Preparados para el capitalismo

Al margen de las leyendas, lo cierto fue que los principales corsarios derivaron en comerciantes que alumbraron el capitalismo y se convirtieron en magníficos perros guardianes de la economía colonial que generaban las posesiones en América. El imperio español, por tanto, actuó al rebufo de las experiencias de otras potencias europeas. “En aquellos tiempos de finales del XVII y principios del XVIII, los Estados modernos se regían por una economía global mercantilista en la que el comercio, el saqueo y la depredación eran parte integral de los procesos bélicos”, relata esta experta en historia marítima con una trayectoria académica repartida entre México y España.

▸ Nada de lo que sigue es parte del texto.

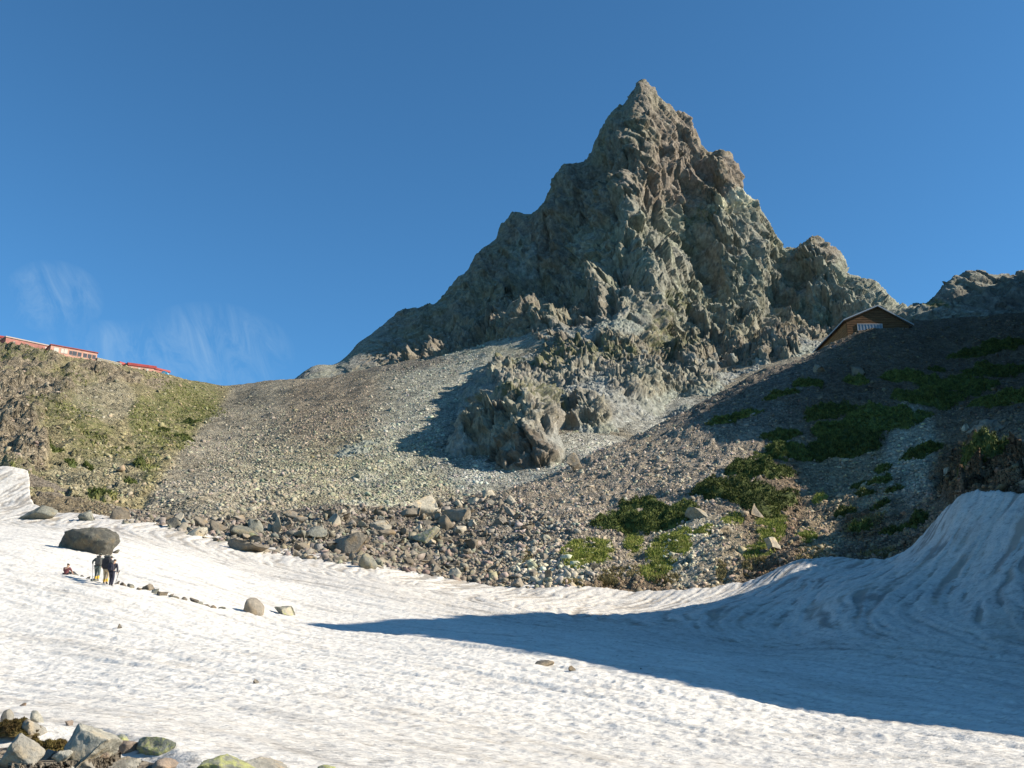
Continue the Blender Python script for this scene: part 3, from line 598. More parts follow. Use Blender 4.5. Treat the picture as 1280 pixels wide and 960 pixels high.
# loose small stones nobody could count
def scatter(name, P, size, mat, seed, tone):
    r = np.random.default_rng(seed); v0, f0 = ICO[1] if False else (None, None)
    bm = bmesh.new(); bmesh.ops.create_icosphere(bm, subdivisions=1, radius=1); bm.verts.ensure_lookup_table()
    V = np.array([x.co[:] for x in bm.verts]); F = np.array([[q.index for q in t.verts] for t in bm.faces]); bm.free()
    lib = []
    for k in range(16):
        v = V[:12].copy() if len(V) == 12 else V.copy()
        for c in range(7):
            n = r.normal(size=3); n /= np.linalg.norm(n); v -= np.maximum(v@n-r.uniform(.25, .55), 0)[:, None]*n
        lib.append(v/np.abs(v).max(0)*r.uniform(.7, 1.2, (1, 3)))
    lib = np.array(lib); n = len(P); vv = lib[r.integers(0, 16, n)]
    a, b, c = r.uniform(0, 6.28, n), r.normal(0, .5, n), r.normal(0, .5, n)
    def rot(v, i, j, t):
        w = v.copy(); w[..., i] = v[..., i]*np.cos(t)[:, None]-v[..., j]*np.sin(t)[:, None]; w[..., j] = v[..., i]*np.sin(t)[:, None]+v[..., j]*np.cos(t)[:, None]; return w
    vv = rot(rot(rot(vv*np.array([1, 1, .7]), 0, 1, a), 1, 2, b), 0, 2, c)*size[:, None, None]+P[:, None, :]
    FF = (F[None]+np.arange(n)[:, None, None]*vv.shape[1]).reshape(-1, 3)
    tn = tone*r.uniform(.72, 1.4, (n, 1))*(1+r.normal(0, .05, (n, 3)))
    link(name, mesh_np(name, vv.reshape(-1, 3), FF, mat, False, {'tint': np.repeat(tn, vv.shape[1], 0)}), kind='stuff')
def tone_at(L, arr, P): return np.stack([L.z(P[:, 0], P[:, 1], arr[..., k]) for k in range(3)], -1)
def sprinkle(n, L, top, keep, seed, u0, u1, y0, y1):
    r = np.random.default_rng(seed); B = (r.uniform(u0, u1, n*4)-640)/FPX/CP; Y = np.exp(r.uniform(math.log(y0), math.log(y1), n*4)); X = B*Y; Z = L.z(X, Y, top)
    U, V = uv_of(X, Y, Z); k = r.random(n*4) < keep(U, V, X, Y); k = np.nonzero(k)[0][:n]
    return np.stack([X[k], Y[k], Z[k]], -1), U[k], V[k]
r9 = np.random.default_rng(5)
P, U, V = sprinkle(40000, near, top_near, lambda U, V, X, Y: (snow_edge(X, Y) < -.2)*(V < 745)*(.55+.45*(V > 560)), 71, 120, 1320, 60, 222)
scatter('loose_stones', P, np.clip(r9.lognormal(-2.1, .5, len(P)), .06, .5)*(.8+P[:, 1]/300), M['bits'], 1, tone_at(near, near_tint, P)*1.12)
P, U, V = sprinkle(42000, far, far_top, lambda U, V, X, Y: (U > np.interp(V, [485, 500, 555, 600, 640], [292, 283, 236, 204, 176]))*(V < 660)*(.25+.75*np.clip(blob(U, V, 440, 585, 340, 150)+blob(U, V, 560, 480, 150, 90)*.6, 0, 1)), 72, 150, 760, 118, 440)
scatter('scree_stones', P, np.clip(r9.lognormal(-1.65, .5, len(P)), .1, .9)*(.7+P[:, 1]/600), M['bits'], 2, tone_at(far, far_tint, P))
P, U, V = sprinkle(7000, far, far_top, lambda U, V, X, Y: (U < np.interp(V, [485, 500, 555, 600, 640], [292, 283, 236, 204, 176]))*1., 73, -60, 300, 118, 470)
scatter('hillside_stones', P, np.clip(r9.lognormal(-1.2, .5, len(P)), .14, 1.3)*(.6+P[:, 1]/600), M['bits'], 3, tone_at(far, far_tint, P)*1.05)
P, U, V = sprinkle(3800, near, top_near, lambda U, V, X, Y: np.array([inside(a, b) for a, b in zip(U, V)])*1., 75, 170, 720, 84, 150)
scatter('rubble', P, np.clip(r9.lognormal(-1.25, .45, len(P)), .15, .7), M['bits'], 4, tone_at(near, near_tint, P)*1.1)
# ------------------------------------------------------------------ rocks at the viewer's feet
def at_fg(u, v):
    y = 12.4; q = pt(u, v, y); return Vector(q)
def fg(u, v, w, h, y, label, mat, rounded=.35, cat='rock', name='rock', cuts=10, sub=5, tilt=(0, 0), depth=.9, rough=.05):
    """rock whose foot shows at (u, v); y metres ahead"""
    q = at_near(u, min(v, 990)); k = q.length/FPX; W, H = w*k*.88, h*k*1.15
    o = link(name, stone(name, int(u*37+v*3), (W, W*depth, H), M[mat], sub, cuts, rough, rounded, True), label=label, category=cat)
    o.location = q+Vector((0, W*.3, H*.5-H*.3)); o.rotation_euler = (tilt[0], tilt[1], 0); return o
fg(92, 955, 80, 46, 11.6, 'large pale grey rock with a yellow lichen spot, pointed top, bottom left corner heap', 'pale_near', .15, cuts=7, tilt=(0, .1))
fg(16, 968, 58, 36, 11.0, 'rounded grey green rock cut by the left bottom corner of the photo', 'grey_near', .5)
fg(26, 933, 52, 26, 11.9, 'flat grey rock under the moss mound at the left edge', 'grey_near', .2)
fg(188, 948, 58, 32, 11.9, 'yellow green lichen covered boulder at the right end of the rock heap', 'lichen_near', .3)
fg(142, 934, 28, 16, 12.2, 'small brown green lichened rock behind the pale pointed rock', 'lichen_near', .5, sub=4)
fg(155, 945, 32, 17, 11.8, 'reddish brown rounded rock in front of the yellow green boulder', 'red_near', .5, sub=4)
fg(172, 940, 20, 16, 12.0, 'small pink grey rock against the yellow green boulder', 'red_near', .4, sub=4)
fg(142, 968, 66, 22, 11.2, 'broad flat grey rock with lichen along the bottom edge of the photo', 'grey_near', .3)
fg(204, 966, 34, 18, 11.3, 'reddish tinted rock at the foot of the yellow green boulder', 'red_near', .35, sub=4)
fg(106, 966, 24, 20, 11.1, 'dark grey angular rock in front of the pale pointed rock', 'grey_near', .1, sub=4)
fg(124, 946, 22, 18, 11.7, 'tan squarish rock touching the right side of the pale pointed rock', 'red_near', .3, sub=4)
fg(70, 970, 26, 14, 10.9, 'small whitish rock at the bottom edge left of its twin', 'pale_near', .3, sub=4)
fg(92, 971, 22, 13, 10.9, 'small whitish rock at the bottom edge below the pale pointed rock', 'pale_near', .3, sub=4)
fg(56, 950, 26, 16, 11.5, 'dark rock in the gap between flat grey and pale pointed rocks', 'grey_near', .2, sub=4)
fg(42, 905, 17, 17, 12.7, 'pale round rock at the right end of the moss mound', 'pale_near', .4, sub=4)
fg(27, 885, 8, 9, 12.7, 'small pointed dark stone standing on top of the moss mound', 'red_near', .1, 'stone', 'stone', sub=3)
fg(84, 908, 10, 10, 12.6, 'small brown stone standing on the second moss mound', 'red_near', .1, 'stone', 'stone', sub=3)
fg(6, 905, 14, 18, 12.2, 'grey rock under the moss mound cut by the left edge', 'grey_near', .2, sub=4)
fg(126, 928, 9, 7, 12.5, 'tiny grey stone on the brown earth edge by the snow', 'grey_near', .3, 'stone', 'stone', sub=3)
fg(272, 972, 84, 30, 11.4, 'long green grey rock lying alone right of the heap at the bottom edge', 'lichen_near', .3, tilt=(0, .12))
fg(328, 972, 100, 24, 11.6, 'low brown grey slab beside the long green grey rock at the bottom edge', 'grey_near', .3, tilt=(0, .05))
fg(406, 966, 26, 10, 11.5, 'little lichened rock tip poking out of the snow at the bottom edge', 'lichen_near', .3, sub=4)
def tufts(P, N, s, n, seed, wide=.34, up=.6, tri=3):
    """small pointed leaf triangles fanned out at points P"""
    r = np.random.default_rng(seed); k = len(P); d = r.normal(0, .55, (k, tri, 3))+N[:, None]*up+np.array([0, 0, .35]); d /= np.linalg.norm(d, axis=-1, keepdims=True)
    side = np.cross(d, r.normal(size=(k, tri, 3))); side /= np.linalg.norm(side, axis=-1, keepdims=True)+1e-9
    L = s[:, None, None]*r.uniform(.7, 1.3, (k, tri, 1)); b = P[:, None]-d*L*.15
    v = np.stack([b-side*L*wide*.5, b+side*L*wide*.5, b+d*L], 2).reshape(-1, 3)
    tone = np.repeat(r.random(k*tri), 3); return v, np.arange(len(v)).reshape(-1, 3), tone
def mound(name, label, cat, c, rx, ry, H, mat, n, ts, seed, zfun, group=None, rough=.3, wide=.34, flatk=0.):
    """low spreading shrub: an uneven hummock covered with leaf tufts, following the slope"""
    r = np.random.default_rng(seed); o3 = r.uniform(0, 90, 3)
    def shape(a, b):                              # unit disc -> point and height factor
        ang = np.arctan2(b, a); rad = np.hypot(a, b); e = 1+rough*fbm(P3(np.cos(ang)*1.3+o3[0], np.sin(ang)*1.3+o3[1], 0*a+o3[2]), 3, 5)
        x = c[0]+a*rx*e; y = c[1]+b*ry*e
        h = H*np.sqrt(np.clip(1-rad**3., 0, 1))*np.clip(.62+.95*fbm(P3(x/(H*1.7), y/(H*1.7), 0*x+o3[2]), 3, 6), .12, 1.7)
        return np.stack([x, y, zfun(x, y)+h-.12*H*(rad > .97)], -1)
    rad, ang = np.meshgrid(np.linspace(0, 1, 9), np.linspace(0, 2*math.pi, 29)[:-1]); a, b = rad*np.cos(ang), rad*np.sin(ang)
    base = shape(a, b); base[..., 2] -= ts*.35; i = np.arange(28)[:, None]*9+np.arange(8)[None]; j = (np.arange(28)[:, None]+1) % 28*9+np.arange(8)[None]
    fb = np.stack([i, i+1, j+1, j], -1).reshape(-1, 4); fb = np.vstack([fb[:, [0, 1, 2]], fb[:, [0, 2, 3]]])
    q = np.sqrt(r.random(n)); t = r.uniform(0, 6.283, n); P = shape(q*np.cos(t), q*np.sin(t)); e = .05
    Nn = np.stack([q*np.cos(t)*.5, q*np.sin(t)*.5, np.full(n, .8)], -1)
    v, f, tone = tufts(P, Nn, ts*r.uniform(.6, 1.3, n), n, seed+1, wide)
    V = np.vstack([base.reshape(-1, 3), v]); org = np.array([c[0], c[1], float(zfun(np.array([c[0]]), np.array([c[1]]))[0])])
    o = link(name, mesh_np(name, V-org, np.vstack([fb, f+len(base.reshape(-1, 3))]), mat, False, {'tone': np.concatenate([np.full(len(base.reshape(-1, 3)), .15), tone])}), label=label, category=cat)
    if group: o['group'] = group
    o.location = org; return o
zf = lambda x, y: near.z(x, y, top_near)
zfar = lambda x, y: far.z(x, y, far_top)
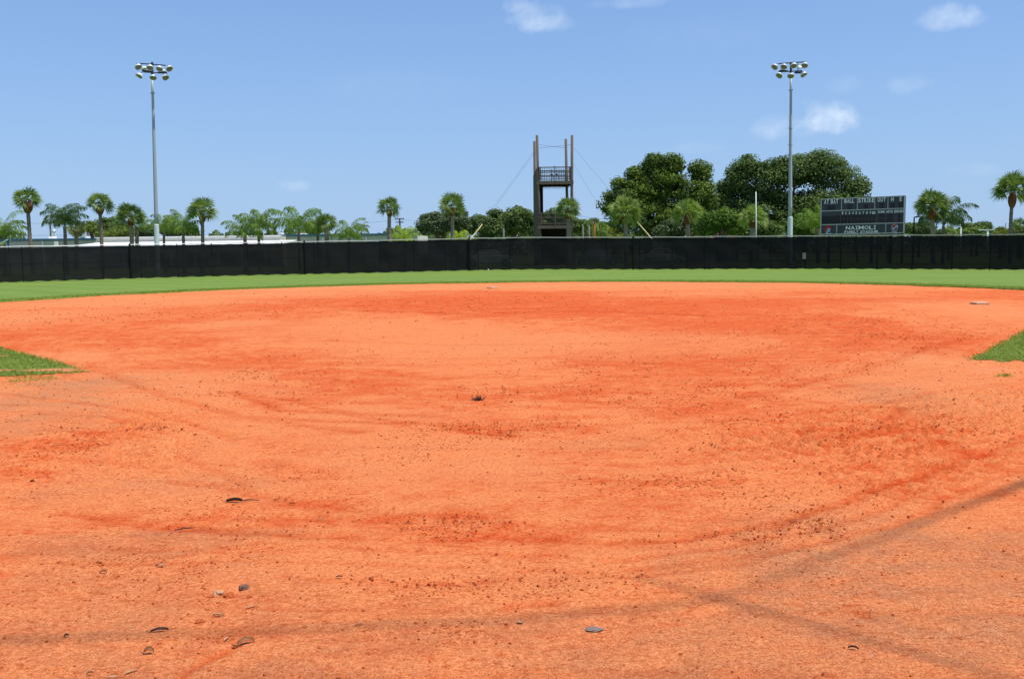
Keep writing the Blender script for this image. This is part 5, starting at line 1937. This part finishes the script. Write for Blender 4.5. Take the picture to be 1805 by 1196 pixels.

Ese mercado abrió el camino “para que los privados buscaran asociarse y formalizar compañías para realizar comercio y corso. Un ejemplo claro fue el surgimiento de las compañías comerciales-militares de las Indias Orientales y Occidentales: primero la británica, seguida de la neerlandesa, francesa y danesa y, más tarde, la española, la Real Compañía Guipuzcoana de Caracas y otras menores”. “A través de estos monopolios capitalistas, las monarquías buscaban compensar los elevados costes de las expediciones de ultramar y avanzar en la apropiación de rutas comerciales y territorios. Por ello, con este fin contaban con facultades para realizar corso de guardacostas”, explica.

Adiós al carisma

En realidad, lejos de las mitificaciones del cine y del maniqueísmo de las visiones más conservadoras de la Historia, los corsarios españoles fueron perdiendo su aureola aventurera y ganando su perfil de armadores, empresarios y comerciantes. Los corsarios y piratas con la pata de palo, el parche en el ojo y la crueldad como táctica pasaron a mejor vida. Hasta tal punto aumentaron su poder económico y militar que España se convirtió en la última potencia en arriar la bandera corsaria ya en el año 1904 y tras la guerra con Estados Unidos de 1898.

“Se trata sin duda, de una ironía si consideramos la resistencia predominante en España a admitir que el corso fue una parte fundamental de las políticas marítimas de la Corona española. Resulta aún más paradójico que ante la tendencia a señalar como corsarias a naciones como Inglaterra o Francia, fueran precisamente estas las primeras en comprometerse a no otorgar más patentes de corso a través de la declaración de París de 1856, la misma que dio fin a la guerra de Crimea”, afirma Moya.

Fiel a su idea divulgativa de no caer en maniqueísmo con su ambicioso y muy documentado libro, Vera Moya ha rescatado la importancia del corso español al servicio de la monarquía hispánica en toda su complejidad. “La historia de los corsarios nos enseña mucho del exceso de ambición, de la codicia, de la brutalidad, incluso de la traición y la envidia, pero también nos habla del esfuerzo, el valor, la inteligencia, perseverancia, cooperación, adaptación y supervivencia”, concluye.